A revisão de 2019 e o recurso de revista das decisões arbitrais: breves reflexões            

 

            O artigo 185º-A do Código de Processo nos Tribunais Administrativos (CPTA) foi profundamente modificado pela Lei n.º 118/2019, que introduziu um regime próprio no que concerne ao recurso das decisões arbitrais. Se, aquando da sua adição ao CPTA em 2015, o preceito se limitava a dispor, sob a epígrafe “Impugnação das decisões arbitrais”, que “As decisões proferidas pelo tribunal arbitral podem ser impugnadas nos termos e com os fundamentos estabelecidos na Lei de Arbitragem Voluntária”, a revisão do CPTA de 2019 veio consagrar legalmente a possibilidade de recurso da decisão arbitral para o Tribunal Constitucional (n.º 2) e para o Supremo Tribunal Administrativo (n.º 3).

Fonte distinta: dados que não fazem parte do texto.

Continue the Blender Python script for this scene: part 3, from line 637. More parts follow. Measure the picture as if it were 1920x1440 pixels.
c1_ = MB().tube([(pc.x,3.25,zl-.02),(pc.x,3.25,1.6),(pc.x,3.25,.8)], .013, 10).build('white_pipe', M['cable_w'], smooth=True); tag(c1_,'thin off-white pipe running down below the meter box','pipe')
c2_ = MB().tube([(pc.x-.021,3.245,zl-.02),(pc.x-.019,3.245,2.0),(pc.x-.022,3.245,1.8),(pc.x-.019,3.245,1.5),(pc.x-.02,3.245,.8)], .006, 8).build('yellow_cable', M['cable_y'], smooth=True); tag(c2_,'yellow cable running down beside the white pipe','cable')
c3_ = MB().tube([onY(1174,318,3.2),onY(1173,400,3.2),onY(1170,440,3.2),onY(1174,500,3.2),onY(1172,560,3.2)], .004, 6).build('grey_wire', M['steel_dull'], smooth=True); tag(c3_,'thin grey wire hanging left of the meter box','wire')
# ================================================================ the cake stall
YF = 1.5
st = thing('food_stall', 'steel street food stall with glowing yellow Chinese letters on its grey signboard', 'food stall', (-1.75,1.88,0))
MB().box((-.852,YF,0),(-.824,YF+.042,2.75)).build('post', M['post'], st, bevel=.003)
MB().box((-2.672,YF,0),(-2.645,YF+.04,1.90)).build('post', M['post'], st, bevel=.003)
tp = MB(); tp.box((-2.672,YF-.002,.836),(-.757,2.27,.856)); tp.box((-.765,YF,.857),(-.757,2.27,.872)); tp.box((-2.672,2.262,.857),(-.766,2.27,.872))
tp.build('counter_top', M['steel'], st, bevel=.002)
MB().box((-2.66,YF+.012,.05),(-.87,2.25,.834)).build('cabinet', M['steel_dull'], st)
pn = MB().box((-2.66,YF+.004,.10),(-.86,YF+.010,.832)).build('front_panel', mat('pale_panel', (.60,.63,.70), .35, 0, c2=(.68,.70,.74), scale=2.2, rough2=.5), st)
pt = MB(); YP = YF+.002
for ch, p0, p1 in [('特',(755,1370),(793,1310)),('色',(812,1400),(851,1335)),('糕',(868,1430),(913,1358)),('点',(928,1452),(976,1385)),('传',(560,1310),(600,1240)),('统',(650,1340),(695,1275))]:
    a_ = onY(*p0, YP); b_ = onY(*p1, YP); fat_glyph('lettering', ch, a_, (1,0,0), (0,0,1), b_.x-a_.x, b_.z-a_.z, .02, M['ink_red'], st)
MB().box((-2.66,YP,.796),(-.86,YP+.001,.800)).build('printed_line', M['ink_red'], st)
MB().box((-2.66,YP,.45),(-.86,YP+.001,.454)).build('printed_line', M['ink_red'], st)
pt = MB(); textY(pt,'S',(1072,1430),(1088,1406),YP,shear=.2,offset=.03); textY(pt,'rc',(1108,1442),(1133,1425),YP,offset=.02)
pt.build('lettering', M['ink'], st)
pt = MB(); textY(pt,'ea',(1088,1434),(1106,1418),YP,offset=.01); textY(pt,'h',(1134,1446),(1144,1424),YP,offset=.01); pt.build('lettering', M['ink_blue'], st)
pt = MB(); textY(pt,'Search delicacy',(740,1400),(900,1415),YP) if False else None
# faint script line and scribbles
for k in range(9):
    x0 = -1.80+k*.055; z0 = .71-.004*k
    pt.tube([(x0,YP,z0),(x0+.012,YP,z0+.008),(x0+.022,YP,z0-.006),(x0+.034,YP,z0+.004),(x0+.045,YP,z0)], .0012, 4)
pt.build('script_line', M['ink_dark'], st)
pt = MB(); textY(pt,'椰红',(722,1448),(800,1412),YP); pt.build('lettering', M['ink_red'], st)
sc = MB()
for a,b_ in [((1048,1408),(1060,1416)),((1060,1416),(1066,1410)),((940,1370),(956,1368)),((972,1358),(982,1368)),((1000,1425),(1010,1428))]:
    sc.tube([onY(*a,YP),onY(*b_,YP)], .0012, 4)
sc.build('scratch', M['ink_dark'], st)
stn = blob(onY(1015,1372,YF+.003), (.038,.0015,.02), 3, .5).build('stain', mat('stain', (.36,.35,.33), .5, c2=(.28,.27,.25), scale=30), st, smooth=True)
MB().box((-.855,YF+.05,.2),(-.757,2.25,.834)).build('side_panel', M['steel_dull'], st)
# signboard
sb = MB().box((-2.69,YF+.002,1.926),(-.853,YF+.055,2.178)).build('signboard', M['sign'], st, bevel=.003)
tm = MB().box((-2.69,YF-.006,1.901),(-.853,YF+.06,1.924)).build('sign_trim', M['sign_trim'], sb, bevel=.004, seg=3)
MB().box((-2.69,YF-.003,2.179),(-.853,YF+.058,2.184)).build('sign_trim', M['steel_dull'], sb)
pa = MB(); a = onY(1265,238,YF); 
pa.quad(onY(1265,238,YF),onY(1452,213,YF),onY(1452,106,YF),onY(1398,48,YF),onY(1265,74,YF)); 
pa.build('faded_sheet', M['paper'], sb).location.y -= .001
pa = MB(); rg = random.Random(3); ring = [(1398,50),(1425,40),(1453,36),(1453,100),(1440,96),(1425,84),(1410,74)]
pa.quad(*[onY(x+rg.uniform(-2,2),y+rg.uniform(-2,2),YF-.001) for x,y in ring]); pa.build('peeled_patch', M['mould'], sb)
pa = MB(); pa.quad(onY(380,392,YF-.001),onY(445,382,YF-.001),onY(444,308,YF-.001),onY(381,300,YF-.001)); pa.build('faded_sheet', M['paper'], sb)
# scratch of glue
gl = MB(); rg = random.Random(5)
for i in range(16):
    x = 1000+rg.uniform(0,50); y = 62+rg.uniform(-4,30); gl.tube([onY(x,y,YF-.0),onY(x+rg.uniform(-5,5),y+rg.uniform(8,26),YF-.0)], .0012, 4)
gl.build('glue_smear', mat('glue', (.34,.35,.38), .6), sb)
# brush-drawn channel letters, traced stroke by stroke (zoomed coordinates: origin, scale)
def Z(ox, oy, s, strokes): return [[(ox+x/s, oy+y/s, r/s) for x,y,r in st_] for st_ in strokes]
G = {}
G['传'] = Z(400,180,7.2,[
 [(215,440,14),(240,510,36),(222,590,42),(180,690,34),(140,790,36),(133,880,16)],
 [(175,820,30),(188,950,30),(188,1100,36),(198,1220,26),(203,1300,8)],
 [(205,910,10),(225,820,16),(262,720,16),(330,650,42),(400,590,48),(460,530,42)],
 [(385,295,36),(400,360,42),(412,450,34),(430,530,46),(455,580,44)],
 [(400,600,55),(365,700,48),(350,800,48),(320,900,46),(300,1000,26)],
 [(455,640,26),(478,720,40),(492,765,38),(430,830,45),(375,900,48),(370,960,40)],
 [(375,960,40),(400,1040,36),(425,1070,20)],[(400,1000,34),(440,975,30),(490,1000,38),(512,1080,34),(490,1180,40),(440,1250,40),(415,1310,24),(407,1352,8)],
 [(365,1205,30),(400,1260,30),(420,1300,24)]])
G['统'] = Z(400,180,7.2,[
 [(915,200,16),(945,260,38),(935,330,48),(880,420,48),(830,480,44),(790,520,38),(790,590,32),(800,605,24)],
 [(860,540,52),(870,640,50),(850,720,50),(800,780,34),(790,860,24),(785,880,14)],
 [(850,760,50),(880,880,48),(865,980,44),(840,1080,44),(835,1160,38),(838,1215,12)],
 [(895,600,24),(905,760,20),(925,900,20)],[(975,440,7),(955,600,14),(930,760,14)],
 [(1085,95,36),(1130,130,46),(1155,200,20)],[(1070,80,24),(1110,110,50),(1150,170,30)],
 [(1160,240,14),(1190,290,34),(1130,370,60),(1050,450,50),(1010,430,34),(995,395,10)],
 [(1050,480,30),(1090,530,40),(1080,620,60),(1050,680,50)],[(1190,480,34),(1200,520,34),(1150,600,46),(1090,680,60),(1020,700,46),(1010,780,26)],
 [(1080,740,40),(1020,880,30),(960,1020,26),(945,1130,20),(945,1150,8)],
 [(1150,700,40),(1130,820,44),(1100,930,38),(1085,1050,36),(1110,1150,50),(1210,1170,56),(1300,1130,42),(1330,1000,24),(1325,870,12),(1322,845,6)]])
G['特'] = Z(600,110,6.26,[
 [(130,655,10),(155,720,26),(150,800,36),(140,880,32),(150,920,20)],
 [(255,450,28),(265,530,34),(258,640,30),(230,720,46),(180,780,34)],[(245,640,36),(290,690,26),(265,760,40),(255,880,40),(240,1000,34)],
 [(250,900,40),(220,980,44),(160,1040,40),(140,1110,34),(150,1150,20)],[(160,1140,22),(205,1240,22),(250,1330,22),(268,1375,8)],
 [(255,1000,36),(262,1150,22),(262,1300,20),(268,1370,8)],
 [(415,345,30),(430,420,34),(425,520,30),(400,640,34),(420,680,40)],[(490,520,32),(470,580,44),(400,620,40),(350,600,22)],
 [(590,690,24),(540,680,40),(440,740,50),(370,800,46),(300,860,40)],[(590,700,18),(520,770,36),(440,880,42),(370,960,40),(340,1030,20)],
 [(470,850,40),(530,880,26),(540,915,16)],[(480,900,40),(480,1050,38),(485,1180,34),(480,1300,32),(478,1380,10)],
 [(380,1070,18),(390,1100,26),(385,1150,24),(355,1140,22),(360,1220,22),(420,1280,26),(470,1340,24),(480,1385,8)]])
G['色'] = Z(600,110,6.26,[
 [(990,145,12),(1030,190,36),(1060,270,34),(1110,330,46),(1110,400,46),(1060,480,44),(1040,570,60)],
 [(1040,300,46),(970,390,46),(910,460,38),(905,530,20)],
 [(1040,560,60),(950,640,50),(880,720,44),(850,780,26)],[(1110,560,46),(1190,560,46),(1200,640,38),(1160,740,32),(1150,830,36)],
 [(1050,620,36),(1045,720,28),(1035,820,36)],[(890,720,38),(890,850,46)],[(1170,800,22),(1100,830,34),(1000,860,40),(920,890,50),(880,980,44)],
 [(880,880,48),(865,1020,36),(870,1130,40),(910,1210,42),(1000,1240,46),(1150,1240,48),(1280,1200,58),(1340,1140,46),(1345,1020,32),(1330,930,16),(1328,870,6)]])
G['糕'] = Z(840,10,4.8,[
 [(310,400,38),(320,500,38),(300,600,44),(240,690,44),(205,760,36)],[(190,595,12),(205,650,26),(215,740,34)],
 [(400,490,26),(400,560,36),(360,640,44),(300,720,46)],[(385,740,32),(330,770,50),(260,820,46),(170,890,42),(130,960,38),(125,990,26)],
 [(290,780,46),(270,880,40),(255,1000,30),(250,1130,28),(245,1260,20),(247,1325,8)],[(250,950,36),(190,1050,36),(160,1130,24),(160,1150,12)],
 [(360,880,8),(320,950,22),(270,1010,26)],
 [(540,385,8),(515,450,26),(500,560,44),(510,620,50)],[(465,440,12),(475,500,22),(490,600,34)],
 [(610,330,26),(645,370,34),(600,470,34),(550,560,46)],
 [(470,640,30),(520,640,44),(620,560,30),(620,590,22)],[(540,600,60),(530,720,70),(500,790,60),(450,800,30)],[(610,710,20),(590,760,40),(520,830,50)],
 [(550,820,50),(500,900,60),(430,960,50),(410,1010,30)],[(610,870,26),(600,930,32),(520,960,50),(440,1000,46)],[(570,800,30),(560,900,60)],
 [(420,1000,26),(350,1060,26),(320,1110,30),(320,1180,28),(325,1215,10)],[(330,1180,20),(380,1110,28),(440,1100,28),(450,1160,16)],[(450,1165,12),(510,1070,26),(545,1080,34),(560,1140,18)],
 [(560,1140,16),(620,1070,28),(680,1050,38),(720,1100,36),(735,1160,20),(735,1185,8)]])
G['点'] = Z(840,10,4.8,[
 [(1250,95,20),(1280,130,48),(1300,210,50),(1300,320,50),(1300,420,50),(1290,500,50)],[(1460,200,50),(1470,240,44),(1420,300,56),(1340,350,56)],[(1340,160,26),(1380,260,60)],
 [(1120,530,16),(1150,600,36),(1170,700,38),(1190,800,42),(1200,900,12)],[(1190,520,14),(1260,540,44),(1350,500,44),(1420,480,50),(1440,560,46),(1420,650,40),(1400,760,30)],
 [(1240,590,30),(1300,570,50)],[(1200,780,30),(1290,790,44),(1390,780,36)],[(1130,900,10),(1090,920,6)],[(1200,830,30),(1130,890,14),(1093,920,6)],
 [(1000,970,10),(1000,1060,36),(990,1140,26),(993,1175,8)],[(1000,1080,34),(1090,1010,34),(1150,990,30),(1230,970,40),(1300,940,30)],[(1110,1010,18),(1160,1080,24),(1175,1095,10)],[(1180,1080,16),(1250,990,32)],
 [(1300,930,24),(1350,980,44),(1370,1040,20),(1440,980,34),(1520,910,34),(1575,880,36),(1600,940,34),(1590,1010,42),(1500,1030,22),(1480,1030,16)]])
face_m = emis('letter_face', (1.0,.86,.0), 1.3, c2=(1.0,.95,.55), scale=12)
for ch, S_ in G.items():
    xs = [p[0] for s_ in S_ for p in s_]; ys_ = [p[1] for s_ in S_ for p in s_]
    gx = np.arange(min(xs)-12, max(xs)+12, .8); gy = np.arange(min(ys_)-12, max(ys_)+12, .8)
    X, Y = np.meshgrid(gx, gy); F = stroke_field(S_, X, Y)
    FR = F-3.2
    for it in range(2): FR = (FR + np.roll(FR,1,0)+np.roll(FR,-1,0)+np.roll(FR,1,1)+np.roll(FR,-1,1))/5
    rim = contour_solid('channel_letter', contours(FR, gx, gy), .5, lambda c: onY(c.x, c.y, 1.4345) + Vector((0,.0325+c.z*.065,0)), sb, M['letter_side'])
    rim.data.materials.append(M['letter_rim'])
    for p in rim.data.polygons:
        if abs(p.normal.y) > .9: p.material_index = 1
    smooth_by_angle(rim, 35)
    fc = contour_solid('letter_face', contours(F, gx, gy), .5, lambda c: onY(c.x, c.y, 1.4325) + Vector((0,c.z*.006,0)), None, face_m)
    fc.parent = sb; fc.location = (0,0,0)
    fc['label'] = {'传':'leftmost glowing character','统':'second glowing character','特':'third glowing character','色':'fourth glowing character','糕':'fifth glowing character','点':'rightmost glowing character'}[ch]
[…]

            No que respeita à possibilidade de recurso para o Tribunal Constitucional, esta existirá porquanto e na parte em que se “recuse a aplicação de qualquer norma com fundamento na sua inconstitucionalidade” ou porquanto se “aplique uma norma cuja inconstitucionalidade haja sido suscitada (185º-A/2). Por sua vez, a possibilidade de recurso para o Supremo Tribunal Administrativo, diga-se com efeito meramente devolutivo, dependerá da “oposição da decisão arbitral, quanto à mesma questão fundamental de direito, com acórdão proferido pelo Tribunal Central Administrativo ou pelo Supremo Tribunal Administrativo (n.º 3, al. a)), da circunstância de estar a ser apreciada uma “questão que, pela sua relevância jurídica ou social, se revista de importância fundamental” (n.º 3, al. b), primeira parte) ou da “necessidade de uma melhor aplicação do Direito (n.º 3, al. b), in fine). Deste modo, e conforme assinala TIAGO SERRÃO, a disposição veio prever expressamente o recurso de constitucionalidade (n.º 2), o recurso de uniformização de jurisprudência (n.º 3, al. a)) e o recurso de revista (n.º 3, al. b)) [1]. É sobre este último que incidirá a nossa análise.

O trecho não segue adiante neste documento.